** Directions **
Give back the entire listing verbatim.

— Start Material —

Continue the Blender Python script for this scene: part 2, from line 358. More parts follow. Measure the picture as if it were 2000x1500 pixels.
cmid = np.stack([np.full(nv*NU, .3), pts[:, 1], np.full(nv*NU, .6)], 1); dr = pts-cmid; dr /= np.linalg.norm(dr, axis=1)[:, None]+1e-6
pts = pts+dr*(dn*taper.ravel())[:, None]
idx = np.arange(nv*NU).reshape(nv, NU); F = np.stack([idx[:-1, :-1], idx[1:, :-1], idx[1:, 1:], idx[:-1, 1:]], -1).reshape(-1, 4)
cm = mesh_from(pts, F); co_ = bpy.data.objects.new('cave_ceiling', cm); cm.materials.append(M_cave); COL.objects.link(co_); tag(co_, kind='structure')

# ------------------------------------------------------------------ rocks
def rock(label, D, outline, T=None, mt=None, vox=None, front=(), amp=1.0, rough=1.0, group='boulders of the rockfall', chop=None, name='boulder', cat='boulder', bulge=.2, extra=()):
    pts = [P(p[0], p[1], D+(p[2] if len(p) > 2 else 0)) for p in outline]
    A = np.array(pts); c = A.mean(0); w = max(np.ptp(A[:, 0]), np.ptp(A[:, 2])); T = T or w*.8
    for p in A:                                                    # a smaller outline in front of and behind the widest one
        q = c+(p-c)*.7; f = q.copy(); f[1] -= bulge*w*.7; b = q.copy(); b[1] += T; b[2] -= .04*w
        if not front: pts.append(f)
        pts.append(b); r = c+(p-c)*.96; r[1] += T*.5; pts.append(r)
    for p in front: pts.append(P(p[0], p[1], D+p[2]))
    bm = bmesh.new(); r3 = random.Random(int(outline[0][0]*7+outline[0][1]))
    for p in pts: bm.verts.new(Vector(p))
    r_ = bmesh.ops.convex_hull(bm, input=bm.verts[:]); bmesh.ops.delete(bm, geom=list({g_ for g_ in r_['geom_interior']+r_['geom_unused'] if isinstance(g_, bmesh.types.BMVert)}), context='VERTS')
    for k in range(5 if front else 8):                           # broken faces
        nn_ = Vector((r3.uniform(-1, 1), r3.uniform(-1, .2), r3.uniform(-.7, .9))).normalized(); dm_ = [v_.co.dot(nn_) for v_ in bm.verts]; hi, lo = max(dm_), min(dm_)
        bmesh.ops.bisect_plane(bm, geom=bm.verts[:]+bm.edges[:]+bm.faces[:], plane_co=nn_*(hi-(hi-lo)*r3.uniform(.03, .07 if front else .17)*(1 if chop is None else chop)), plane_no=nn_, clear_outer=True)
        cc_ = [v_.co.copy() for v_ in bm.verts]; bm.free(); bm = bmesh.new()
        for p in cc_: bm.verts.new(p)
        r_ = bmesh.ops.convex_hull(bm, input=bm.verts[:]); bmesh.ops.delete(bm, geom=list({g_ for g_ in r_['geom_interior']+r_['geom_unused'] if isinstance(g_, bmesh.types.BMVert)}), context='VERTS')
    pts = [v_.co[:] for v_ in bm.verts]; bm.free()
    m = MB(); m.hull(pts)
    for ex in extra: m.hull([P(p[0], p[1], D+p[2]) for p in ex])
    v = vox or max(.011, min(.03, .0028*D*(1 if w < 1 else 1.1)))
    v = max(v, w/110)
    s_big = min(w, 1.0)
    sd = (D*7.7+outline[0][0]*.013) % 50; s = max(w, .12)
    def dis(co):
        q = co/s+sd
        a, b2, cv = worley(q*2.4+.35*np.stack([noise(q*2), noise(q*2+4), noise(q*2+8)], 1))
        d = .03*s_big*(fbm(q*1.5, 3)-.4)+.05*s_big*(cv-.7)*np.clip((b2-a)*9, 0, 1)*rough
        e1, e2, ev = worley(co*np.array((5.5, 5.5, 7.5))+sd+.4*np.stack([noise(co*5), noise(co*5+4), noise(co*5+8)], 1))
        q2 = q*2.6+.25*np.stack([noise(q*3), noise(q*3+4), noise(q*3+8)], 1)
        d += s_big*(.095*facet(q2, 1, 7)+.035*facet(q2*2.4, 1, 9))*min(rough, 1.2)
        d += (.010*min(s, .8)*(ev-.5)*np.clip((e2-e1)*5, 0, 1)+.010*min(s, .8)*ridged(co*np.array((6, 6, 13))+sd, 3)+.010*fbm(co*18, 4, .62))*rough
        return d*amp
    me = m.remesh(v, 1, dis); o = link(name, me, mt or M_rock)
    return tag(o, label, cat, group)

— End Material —

** Task response **
Continue the Blender Python script for this scene: part 2, from line 358. More parts follow. Measure the picture as if it were 2000x1500 pixels.
cmid = np.stack([np.full(nv*NU, .3), pts[:, 1], np.full(nv*NU, .6)], 1); dr = pts-cmid; dr /= np.linalg.norm(dr, axis=1)[:, None]+1e-6
pts = pts+dr*(dn*taper.ravel())[:, None]
idx = np.arange(nv*NU).reshape(nv, NU); F = np.stack([idx[:-1, :-1], idx[1:, :-1], idx[1:, 1:], idx[:-1, 1:]], -1).reshape(-1, 4)
cm = mesh_from(pts, F); co_ = bpy.data.objects.new('cave_ceiling', cm); cm.materials.append(M_cave); COL.objects.link(co_); tag(co_, kind='structure')

# ------------------------------------------------------------------ rocks
def rock(label, D, outline, T=None, mt=None, vox=None, front=(), amp=1.0, rough=1.0, group='boulders of the rockfall', chop=None, name='boulder', cat='boulder', bulge=.2, extra=()):
    pts = [P(p[0], p[1], D+(p[2] if len(p) > 2 else 0)) for p in outline]
    A = np.array(pts); c = A.mean(0); w = max(np.ptp(A[:, 0]), np.ptp(A[:, 2])); T = T or w*.8
    for p in A:                                                    # a smaller outline in front of and behind the widest one
        q = c+(p-c)*.7; f = q.copy(); f[1] -= bulge*w*.7; b = q.copy(); b[1] += T; b[2] -= .04*w
        if not front: pts.append(f)
        pts.append(b); r = c+(p-c)*.96; r[1] += T*.5; pts.append(r)
    for p in front: pts.append(P(p[0], p[1], D+p[2]))
    bm = bmesh.new(); r3 = random.Random(int(outline[0][0]*7+outline[0][1]))
    for p in pts: bm.verts.new(Vector(p))
    r_ = bmesh.ops.convex_hull(bm, input=bm.verts[:]); bmesh.ops.delete(bm, geom=list({g_ for g_ in r_['geom_interior']+r_['geom_unused'] if isinstance(g_, bmesh.types.BMVert)}), context='VERTS')
    for k in range(5 if front else 8):                           # broken faces
        nn_ = Vector((r3.uniform(-1, 1), r3.uniform(-1, .2), r3.uniform(-.7, .9))).normalized(); dm_ = [v_.co.dot(nn_) for v_ in bm.verts]; hi, lo = max(dm_), min(dm_)
        bmesh.ops.bisect_plane(bm, geom=bm.verts[:]+bm.edges[:]+bm.faces[:], plane_co=nn_*(hi-(hi-lo)*r3.uniform(.03, .07 if front else .17)*(1 if chop is None else chop)), plane_no=nn_, clear_outer=True)
        cc_ = [v_.co.copy() for v_ in bm.verts]; bm.free(); bm = bmesh.new()
        for p in cc_: bm.verts.new(p)
        r_ = bmesh.ops.convex_hull(bm, input=bm.verts[:]); bmesh.ops.delete(bm, geom=list({g_ for g_ in r_['geom_interior']+r_['geom_unused'] if isinstance(g_, bmesh.types.BMVert)}), context='VERTS')
    pts = [v_.co[:] for v_ in bm.verts]; bm.free()
    m = MB(); m.hull(pts)
    for ex in extra: m.hull([P(p[0], p[1], D+p[2]) for p in ex])
    v = vox or max(.011, min(.03, .0028*D*(1 if w < 1 else 1.1)))
    v = max(v, w/110)
    s_big = min(w, 1.0)
    sd = (D*7.7+outline[0][0]*.013) % 50; s = max(w, .12)
    def dis(co):
        q = co/s+sd
        a, b2, cv = worley(q*2.4+.35*np.stack([noise(q*2), noise(q*2+4), noise(q*2+8)], 1))
        d = .03*s_big*(fbm(q*1.5, 3)-.4)+.05*s_big*(cv-.7)*np.clip((b2-a)*9, 0, 1)*rough
        e1, e2, ev = worley(co*np.array((5.5, 5.5, 7.5))+sd+.4*np.stack([noise(co*5), noise(co*5+4), noise(co*5+8)], 1))
        q2 = q*2.6+.25*np.stack([noise(q*3), noise(q*3+4), noise(q*3+8)], 1)
        d += s_big*(.095*facet(q2, 1, 7)+.035*facet(q2*2.4, 1, 9))*min(rough, 1.2)
        d += (.010*min(s, .8)*(ev-.5)*np.clip((e2-e1)*5, 0, 1)+.010*min(s, .8)*ridged(co*np.array((6, 6, 13))+sd, 3)+.010*fbm(co*18, 4, .62))*rough
        return d*amp
    me = m.remesh(v, 1, dis); o = link(name, me, mt or M_rock)
    return tag(o, label, cat, group)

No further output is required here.